- Provided information:
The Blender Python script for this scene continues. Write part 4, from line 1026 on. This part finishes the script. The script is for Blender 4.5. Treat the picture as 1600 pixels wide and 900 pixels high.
* * *
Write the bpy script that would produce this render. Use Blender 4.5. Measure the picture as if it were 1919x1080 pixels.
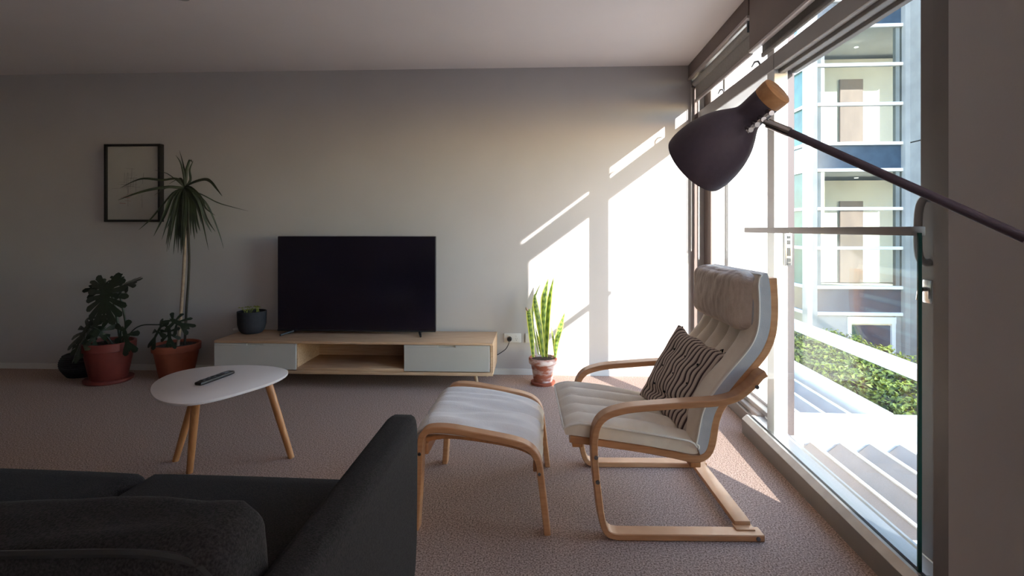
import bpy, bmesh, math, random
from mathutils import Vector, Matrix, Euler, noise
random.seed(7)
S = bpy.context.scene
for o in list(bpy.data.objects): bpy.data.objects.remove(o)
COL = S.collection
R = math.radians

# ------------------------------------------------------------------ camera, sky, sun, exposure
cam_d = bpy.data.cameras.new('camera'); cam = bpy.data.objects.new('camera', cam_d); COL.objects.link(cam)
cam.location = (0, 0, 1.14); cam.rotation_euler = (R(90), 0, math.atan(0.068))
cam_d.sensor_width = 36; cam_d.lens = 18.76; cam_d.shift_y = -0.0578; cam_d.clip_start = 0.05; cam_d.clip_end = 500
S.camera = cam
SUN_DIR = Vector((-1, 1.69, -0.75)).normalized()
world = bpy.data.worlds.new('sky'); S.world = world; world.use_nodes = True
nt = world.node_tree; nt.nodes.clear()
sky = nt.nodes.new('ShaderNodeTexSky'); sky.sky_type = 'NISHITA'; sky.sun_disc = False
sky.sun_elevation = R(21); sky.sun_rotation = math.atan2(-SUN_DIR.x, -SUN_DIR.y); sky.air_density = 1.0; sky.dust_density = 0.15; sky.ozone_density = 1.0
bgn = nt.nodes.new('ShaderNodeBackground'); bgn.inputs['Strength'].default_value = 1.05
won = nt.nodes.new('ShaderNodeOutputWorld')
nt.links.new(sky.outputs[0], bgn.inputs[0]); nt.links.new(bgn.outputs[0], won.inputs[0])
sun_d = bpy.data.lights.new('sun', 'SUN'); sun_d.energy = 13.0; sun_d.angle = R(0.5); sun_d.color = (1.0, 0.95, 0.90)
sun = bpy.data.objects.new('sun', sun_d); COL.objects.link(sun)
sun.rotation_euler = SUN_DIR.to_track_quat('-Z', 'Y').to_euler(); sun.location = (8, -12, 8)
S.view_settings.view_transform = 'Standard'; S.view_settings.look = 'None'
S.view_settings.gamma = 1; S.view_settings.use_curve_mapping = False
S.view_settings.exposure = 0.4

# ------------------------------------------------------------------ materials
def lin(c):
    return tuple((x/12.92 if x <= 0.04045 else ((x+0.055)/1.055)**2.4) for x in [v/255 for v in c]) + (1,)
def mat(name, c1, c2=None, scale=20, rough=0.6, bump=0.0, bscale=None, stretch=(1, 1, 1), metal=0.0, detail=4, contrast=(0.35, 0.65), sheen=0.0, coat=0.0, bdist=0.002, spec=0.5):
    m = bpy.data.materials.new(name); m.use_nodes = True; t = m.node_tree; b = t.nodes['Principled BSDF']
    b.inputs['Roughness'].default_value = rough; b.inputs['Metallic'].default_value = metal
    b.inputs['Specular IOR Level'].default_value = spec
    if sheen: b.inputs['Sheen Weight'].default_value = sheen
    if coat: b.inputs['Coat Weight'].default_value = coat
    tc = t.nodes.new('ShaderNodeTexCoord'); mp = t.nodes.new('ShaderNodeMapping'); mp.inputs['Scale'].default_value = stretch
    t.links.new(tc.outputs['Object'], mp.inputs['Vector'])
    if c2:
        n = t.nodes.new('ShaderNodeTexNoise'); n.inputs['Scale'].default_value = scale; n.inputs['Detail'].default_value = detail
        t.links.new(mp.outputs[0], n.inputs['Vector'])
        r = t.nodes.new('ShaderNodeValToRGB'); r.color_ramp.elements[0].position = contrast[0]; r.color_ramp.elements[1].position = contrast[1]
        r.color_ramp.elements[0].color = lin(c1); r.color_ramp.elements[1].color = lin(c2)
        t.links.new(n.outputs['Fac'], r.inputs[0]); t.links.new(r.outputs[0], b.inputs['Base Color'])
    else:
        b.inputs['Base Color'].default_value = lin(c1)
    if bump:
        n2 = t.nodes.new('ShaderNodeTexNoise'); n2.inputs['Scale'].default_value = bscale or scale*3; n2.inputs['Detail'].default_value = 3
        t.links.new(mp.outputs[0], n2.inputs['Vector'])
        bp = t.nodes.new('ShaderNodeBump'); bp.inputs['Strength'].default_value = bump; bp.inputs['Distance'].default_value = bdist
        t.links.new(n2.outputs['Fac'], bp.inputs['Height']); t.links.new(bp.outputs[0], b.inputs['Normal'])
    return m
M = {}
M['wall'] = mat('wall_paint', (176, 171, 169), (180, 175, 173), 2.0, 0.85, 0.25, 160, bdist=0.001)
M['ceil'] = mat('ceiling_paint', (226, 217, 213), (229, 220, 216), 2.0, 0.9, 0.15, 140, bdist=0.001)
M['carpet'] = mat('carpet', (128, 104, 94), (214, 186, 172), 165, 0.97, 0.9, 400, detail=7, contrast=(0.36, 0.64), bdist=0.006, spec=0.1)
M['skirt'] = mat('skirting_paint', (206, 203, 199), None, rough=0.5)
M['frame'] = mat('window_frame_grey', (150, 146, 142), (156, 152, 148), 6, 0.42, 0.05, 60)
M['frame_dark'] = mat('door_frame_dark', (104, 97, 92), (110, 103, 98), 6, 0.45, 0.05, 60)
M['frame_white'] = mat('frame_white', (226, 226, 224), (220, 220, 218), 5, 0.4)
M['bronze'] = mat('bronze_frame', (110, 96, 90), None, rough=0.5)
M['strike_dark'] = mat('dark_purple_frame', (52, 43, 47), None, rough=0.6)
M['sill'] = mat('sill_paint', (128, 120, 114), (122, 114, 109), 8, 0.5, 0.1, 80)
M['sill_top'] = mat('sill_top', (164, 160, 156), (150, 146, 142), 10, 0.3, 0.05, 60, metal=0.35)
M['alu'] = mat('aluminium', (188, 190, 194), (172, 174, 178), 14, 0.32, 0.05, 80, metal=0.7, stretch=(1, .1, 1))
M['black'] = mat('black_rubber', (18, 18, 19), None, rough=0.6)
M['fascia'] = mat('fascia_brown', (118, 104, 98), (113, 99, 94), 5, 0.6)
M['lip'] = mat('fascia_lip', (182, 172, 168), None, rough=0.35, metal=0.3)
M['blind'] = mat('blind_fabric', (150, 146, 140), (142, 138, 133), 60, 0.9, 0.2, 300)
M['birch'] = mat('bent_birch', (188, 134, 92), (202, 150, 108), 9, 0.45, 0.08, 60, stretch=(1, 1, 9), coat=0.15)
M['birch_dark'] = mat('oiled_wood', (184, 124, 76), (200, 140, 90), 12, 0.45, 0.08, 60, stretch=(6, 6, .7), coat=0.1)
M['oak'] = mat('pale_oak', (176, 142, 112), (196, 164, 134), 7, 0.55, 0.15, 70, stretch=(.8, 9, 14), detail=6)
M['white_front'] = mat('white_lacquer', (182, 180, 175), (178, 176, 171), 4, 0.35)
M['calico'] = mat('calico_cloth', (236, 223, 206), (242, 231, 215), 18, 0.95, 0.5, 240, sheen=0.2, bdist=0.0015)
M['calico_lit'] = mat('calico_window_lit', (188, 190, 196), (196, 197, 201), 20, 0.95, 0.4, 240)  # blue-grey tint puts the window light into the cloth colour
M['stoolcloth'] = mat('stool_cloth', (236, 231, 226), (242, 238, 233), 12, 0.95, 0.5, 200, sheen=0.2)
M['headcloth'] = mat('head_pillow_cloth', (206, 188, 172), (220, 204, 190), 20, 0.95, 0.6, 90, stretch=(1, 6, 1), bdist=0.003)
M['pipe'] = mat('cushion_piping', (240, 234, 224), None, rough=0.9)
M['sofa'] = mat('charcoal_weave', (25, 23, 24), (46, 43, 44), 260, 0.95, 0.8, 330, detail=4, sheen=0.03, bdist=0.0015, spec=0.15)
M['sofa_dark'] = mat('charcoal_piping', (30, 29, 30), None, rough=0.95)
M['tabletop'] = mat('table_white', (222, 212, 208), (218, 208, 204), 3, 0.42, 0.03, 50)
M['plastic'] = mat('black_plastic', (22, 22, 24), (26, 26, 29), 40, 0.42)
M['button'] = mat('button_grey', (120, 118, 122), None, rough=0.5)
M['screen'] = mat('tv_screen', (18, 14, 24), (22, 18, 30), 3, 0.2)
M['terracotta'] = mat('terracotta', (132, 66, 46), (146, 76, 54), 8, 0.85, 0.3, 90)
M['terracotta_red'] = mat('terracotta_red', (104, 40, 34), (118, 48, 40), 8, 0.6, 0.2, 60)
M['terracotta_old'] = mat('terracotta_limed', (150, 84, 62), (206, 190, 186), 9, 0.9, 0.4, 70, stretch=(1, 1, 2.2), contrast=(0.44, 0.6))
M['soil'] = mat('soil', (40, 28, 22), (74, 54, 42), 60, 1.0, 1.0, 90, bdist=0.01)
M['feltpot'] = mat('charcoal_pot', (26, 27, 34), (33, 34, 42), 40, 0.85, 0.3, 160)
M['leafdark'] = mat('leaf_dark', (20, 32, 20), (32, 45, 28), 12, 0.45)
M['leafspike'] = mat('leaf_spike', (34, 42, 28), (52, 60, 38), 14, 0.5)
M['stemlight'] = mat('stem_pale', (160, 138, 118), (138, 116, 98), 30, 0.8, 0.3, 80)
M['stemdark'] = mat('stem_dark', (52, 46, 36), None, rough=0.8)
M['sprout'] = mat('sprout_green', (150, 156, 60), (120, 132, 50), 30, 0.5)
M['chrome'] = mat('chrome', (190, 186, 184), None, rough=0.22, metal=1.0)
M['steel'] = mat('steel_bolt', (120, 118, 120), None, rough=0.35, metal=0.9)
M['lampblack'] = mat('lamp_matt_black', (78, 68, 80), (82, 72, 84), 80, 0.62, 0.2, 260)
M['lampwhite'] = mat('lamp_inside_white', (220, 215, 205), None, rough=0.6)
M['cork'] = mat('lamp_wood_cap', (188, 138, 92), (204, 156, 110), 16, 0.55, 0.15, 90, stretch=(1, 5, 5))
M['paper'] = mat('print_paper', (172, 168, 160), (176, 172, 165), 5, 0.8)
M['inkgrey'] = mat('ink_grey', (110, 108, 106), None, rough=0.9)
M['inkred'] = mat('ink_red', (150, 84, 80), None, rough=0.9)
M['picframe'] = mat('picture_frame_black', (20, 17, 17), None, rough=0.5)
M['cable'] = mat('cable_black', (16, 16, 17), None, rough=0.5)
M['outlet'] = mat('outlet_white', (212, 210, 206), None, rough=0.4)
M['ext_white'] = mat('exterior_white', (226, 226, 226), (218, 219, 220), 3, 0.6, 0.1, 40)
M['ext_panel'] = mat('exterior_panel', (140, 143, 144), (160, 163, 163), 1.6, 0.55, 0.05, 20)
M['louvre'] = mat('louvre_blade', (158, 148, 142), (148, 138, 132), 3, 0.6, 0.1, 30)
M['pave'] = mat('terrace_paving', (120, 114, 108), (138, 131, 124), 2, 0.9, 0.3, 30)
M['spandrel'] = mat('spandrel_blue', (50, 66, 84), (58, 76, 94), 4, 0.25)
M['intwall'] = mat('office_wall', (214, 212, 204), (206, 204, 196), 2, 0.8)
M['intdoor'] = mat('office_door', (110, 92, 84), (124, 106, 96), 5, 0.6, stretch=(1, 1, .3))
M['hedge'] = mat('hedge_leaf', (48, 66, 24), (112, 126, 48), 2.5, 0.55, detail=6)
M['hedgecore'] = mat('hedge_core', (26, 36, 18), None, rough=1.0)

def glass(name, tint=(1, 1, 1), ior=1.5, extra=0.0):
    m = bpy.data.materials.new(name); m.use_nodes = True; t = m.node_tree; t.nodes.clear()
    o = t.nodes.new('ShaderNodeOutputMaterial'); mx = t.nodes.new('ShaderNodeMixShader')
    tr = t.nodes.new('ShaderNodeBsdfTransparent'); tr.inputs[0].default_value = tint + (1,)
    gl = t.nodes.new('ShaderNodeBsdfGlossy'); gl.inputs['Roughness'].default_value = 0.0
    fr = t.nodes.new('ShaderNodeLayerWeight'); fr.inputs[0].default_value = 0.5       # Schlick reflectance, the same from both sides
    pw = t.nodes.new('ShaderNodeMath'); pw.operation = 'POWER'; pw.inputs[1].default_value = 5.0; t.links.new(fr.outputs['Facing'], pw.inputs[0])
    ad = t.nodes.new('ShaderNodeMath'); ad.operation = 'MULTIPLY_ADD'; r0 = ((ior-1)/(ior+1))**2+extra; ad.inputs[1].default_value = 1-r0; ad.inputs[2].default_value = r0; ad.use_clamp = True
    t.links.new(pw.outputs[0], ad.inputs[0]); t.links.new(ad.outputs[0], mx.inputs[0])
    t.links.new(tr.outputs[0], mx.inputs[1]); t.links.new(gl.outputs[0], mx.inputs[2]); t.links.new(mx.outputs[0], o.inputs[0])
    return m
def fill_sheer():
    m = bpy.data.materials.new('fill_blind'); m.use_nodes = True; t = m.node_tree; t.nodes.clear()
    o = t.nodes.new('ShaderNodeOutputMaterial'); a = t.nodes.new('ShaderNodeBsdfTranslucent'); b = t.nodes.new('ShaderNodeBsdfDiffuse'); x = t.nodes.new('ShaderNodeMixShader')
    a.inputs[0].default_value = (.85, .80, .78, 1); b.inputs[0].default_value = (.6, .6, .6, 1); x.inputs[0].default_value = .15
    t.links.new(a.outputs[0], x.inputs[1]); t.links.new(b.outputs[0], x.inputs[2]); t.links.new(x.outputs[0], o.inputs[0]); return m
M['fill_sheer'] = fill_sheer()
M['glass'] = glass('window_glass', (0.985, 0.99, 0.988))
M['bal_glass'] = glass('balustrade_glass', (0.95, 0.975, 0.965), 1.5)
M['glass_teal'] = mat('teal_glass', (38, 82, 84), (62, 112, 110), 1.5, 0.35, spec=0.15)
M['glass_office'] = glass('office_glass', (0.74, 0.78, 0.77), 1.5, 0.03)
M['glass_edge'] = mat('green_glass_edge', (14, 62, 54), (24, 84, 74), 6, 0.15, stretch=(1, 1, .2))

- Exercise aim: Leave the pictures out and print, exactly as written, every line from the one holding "Write the bpy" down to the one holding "R = math.radians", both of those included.

- Output of the task:
Write the bpy script that would produce this render. Use Blender 4.5. Measure the picture as if it were 1919x1080 pixels.
import bpy, bmesh, math, random
from mathutils import Vector, Matrix, Euler, noise
random.seed(7)
S = bpy.context.scene
for o in list(bpy.data.objects): bpy.data.objects.remove(o)
COL = S.collection
R = math.radians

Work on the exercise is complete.